Thursday, October 21, 2010

1970 Marcos GT - Some Assembly Required

The basic style of the Marcos GT body has been around since 1963. It still looks good today.

Just as interesting as the car itself is the Marcos company. It has been in and out of business more often that any other car company I can think of. (Jensen might give it a run for the money, I guess.) Back in March, 2009, I wrote about another Marcos GT. I included a bit of the company's history and some links. You can find that post here.

Marcos cars are rare to begin with and extremely rare here in the US. Marcos attempted selling cars in the US in the late 1960s, but they didn't sell well and the costs of their efforts put the company out of business (for awhile, at least).

I'm not sure what I think about this car.
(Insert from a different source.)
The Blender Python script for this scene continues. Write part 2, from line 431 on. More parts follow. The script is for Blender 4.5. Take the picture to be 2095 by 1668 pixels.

It's great to see this much effort going into restoring a rare car like this. The work that has been done so far is top notch. It will be great to see this beautiful body pass you on the highway. The problem I have is with the drivetrain. The GT came with a Ford V6 (or a Volvo engine in the US). The owner has chosen to replace the original engine and transmission with ones from a Mazda Miata (MX-5). Granted, the little Mazda 4 is one of the finest 4 cylinder engines around. It puts out about as much power as the old Ford V6 did. It is a modern, easy to maintain engine and damn near indestructible. The Miata transmission is a fine transmission with well spaced gears.

I don't know why the Mazda drive train bothers me. Over the years Marcos used engines from Ford, Rover, Austin, Volvo, Triumph, Chevrolet and maybe a few others. They never built their own engines, so why not throw a Mazda engine in one? It will most likely make it immensely more drivable.

This car is a project that needs completion. Most of the hard stuff is done. It comes with most, of not all, of the parts you'll need to put it on the road. It's in primer with the interior out, so you can paint it any color you like. If the Mazda drive train doesn't bother you, this could be a great winter project.

Located in Victoria, British Columbia, Canada, click here to see the eBay listing.

1 comment:

longrooffan said...

I can understand your reservations about the Mazda driveline as I believe in the motto, "Stock Rocks". But as you suggest, so many varied powerplants were utilized in the Marcos during their lifetime, this one doesn't bother me as much as a 350 in a 36 Ford.